DENVER (AP) - First came touchdown in the warm resort cities of Mexico. Now Frontier Airlines is looking north to snowy Canada.

The low-cost discount carrier is researching the possibility of expanding service to Canada, although no decisions have been made on destinations or a timetable, according to Chief Financial Officer Paul Tate.

"We're interested in continuing to grow our Denver presence and clearly a natural link or extension would be Canadian service," Tate said in an interview.

Analysts said Canada would be a good, logical move for Frontier. "You want to build your hub so you want as many spokes from good cities as you can. It gives you more flow over your system," said airline analyst Raymond Neidl of Calyon Securities Inc.

The look at Canada comes three years after Frontier started service in Mexico, a schedule that it will expand to seven cities this weekend with flights starting to Cozumel and Acapulco.
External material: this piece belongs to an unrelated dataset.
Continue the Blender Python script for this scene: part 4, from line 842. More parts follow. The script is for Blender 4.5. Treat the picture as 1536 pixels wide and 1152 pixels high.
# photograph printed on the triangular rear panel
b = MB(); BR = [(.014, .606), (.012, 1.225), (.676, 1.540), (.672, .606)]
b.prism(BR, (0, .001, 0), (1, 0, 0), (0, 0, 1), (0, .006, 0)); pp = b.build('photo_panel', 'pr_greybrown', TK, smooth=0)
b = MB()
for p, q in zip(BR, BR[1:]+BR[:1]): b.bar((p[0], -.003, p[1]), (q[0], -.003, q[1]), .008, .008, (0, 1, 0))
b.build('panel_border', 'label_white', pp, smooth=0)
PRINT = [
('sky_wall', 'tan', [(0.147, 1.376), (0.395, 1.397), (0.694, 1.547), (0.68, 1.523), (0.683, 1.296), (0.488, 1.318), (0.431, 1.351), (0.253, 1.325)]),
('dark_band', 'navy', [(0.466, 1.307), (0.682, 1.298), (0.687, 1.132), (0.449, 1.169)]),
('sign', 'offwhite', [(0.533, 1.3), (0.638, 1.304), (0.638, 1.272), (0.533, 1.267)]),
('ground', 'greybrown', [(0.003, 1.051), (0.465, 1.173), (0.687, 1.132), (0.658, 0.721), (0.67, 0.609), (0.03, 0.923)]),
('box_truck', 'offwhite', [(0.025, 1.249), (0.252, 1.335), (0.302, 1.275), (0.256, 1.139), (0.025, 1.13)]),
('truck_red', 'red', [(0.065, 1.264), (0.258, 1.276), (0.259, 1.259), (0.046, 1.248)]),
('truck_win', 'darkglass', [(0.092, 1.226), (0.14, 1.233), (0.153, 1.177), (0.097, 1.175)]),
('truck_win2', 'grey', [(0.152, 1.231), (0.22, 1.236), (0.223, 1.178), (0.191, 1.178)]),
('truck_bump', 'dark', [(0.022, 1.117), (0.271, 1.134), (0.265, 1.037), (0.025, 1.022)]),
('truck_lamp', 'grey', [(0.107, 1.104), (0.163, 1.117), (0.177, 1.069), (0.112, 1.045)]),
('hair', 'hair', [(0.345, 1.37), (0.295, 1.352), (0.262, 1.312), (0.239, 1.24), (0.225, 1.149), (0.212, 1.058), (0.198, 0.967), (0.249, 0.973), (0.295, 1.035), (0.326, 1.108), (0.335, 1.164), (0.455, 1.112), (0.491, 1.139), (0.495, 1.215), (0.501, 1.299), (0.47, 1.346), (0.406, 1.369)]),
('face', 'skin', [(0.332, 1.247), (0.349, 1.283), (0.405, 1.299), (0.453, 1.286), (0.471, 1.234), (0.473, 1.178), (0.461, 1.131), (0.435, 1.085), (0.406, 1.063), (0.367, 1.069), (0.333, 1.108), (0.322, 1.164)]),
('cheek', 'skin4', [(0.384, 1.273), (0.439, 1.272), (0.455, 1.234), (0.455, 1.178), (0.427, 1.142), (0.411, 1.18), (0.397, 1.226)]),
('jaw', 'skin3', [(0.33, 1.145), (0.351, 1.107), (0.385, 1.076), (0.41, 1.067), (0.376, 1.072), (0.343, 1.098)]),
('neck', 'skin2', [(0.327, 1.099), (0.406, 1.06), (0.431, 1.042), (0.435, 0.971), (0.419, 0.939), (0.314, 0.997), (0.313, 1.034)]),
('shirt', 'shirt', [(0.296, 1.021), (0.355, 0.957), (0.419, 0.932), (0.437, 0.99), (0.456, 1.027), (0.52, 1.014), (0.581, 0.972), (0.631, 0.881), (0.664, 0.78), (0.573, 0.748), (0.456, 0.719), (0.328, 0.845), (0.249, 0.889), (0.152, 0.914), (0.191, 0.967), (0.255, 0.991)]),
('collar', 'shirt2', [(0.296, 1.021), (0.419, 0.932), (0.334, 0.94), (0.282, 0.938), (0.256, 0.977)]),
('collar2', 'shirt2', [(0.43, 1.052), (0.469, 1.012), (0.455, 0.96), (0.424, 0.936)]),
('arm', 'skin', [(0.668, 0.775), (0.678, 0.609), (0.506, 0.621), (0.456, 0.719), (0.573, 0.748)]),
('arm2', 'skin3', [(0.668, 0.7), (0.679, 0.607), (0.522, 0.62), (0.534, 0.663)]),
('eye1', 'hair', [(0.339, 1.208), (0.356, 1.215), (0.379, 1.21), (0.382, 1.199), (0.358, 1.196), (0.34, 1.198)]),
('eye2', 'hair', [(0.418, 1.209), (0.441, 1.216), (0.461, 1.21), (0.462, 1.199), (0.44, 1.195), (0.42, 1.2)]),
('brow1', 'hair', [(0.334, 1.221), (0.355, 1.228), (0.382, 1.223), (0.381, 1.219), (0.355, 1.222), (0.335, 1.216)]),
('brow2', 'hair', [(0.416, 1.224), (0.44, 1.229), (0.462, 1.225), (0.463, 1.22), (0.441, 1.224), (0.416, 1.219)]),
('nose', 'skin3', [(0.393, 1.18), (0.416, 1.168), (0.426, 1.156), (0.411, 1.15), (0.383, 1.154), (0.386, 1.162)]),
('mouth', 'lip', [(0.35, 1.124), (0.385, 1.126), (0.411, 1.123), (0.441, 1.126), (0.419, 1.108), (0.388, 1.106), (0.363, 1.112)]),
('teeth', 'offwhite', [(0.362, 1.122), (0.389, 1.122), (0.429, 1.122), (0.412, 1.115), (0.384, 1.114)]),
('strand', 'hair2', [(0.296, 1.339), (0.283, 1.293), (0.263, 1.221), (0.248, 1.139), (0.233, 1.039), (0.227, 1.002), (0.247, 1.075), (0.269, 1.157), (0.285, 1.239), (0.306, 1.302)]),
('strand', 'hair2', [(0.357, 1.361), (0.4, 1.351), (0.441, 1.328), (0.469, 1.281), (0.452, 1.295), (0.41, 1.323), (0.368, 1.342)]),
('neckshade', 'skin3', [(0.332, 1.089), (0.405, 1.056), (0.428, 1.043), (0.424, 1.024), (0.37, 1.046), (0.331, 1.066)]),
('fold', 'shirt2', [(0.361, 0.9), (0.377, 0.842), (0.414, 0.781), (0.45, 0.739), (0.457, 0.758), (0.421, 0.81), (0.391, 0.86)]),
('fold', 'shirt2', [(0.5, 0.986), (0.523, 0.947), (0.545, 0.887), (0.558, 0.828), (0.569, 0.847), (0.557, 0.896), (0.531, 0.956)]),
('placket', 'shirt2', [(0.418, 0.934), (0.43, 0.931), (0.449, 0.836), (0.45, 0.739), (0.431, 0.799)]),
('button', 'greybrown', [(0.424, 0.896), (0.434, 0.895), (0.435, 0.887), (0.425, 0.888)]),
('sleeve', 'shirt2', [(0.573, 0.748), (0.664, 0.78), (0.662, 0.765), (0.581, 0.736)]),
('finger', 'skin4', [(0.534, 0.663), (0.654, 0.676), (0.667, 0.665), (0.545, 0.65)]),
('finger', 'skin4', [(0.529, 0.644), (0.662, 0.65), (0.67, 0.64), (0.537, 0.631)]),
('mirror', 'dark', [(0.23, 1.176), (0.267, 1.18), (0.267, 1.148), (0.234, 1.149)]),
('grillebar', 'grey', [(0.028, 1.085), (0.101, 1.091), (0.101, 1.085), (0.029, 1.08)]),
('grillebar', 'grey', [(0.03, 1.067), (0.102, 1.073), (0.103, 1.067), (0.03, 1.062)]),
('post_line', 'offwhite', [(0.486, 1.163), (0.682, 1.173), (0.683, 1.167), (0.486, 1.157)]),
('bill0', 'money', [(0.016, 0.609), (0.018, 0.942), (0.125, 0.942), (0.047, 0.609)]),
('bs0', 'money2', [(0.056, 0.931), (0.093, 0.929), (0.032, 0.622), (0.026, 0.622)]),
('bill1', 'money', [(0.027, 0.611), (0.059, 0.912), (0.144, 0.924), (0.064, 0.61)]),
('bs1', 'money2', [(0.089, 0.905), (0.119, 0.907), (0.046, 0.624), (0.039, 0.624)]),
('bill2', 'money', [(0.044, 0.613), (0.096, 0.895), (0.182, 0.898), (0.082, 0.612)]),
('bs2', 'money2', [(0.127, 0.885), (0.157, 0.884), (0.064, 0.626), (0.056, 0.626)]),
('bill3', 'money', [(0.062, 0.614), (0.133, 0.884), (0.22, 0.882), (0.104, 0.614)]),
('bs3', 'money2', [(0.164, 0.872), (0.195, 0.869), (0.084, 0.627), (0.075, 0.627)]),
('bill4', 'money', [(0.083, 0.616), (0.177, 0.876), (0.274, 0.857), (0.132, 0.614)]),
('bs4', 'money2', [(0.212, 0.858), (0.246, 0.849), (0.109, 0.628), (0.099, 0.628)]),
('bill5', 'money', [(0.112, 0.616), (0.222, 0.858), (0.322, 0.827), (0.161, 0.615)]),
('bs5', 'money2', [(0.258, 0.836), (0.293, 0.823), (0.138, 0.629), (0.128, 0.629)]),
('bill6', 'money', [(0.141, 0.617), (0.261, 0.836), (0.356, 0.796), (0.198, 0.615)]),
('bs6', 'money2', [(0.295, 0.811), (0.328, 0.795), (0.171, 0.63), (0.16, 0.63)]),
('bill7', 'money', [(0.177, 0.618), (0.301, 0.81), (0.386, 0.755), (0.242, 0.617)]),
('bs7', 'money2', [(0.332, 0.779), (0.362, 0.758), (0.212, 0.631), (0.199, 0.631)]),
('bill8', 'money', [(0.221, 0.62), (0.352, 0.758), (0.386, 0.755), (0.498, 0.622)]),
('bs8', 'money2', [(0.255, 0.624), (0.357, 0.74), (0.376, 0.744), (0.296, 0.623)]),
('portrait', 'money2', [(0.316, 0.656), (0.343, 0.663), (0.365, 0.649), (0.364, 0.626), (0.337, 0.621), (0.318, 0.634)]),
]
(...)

Aviation analyst Mike Boyd of The Boyd Group speculated that Frontier would look at Toronto, Montreal, Calgary and Vancouver. "Canada is a good generator of traffic to Mexico," he said. "Frontier could interconnect a lot of people."

In January, Southwest Airlines Co. plans to start nonstop service to three cities from Denver International Airport. Frontier also faces competition in Denver from United Airlines which is expecting to emerge from bankruptcy next year.

Frontier serves 48 destinations in 28 states and five cities in Mexico from its Denver hub.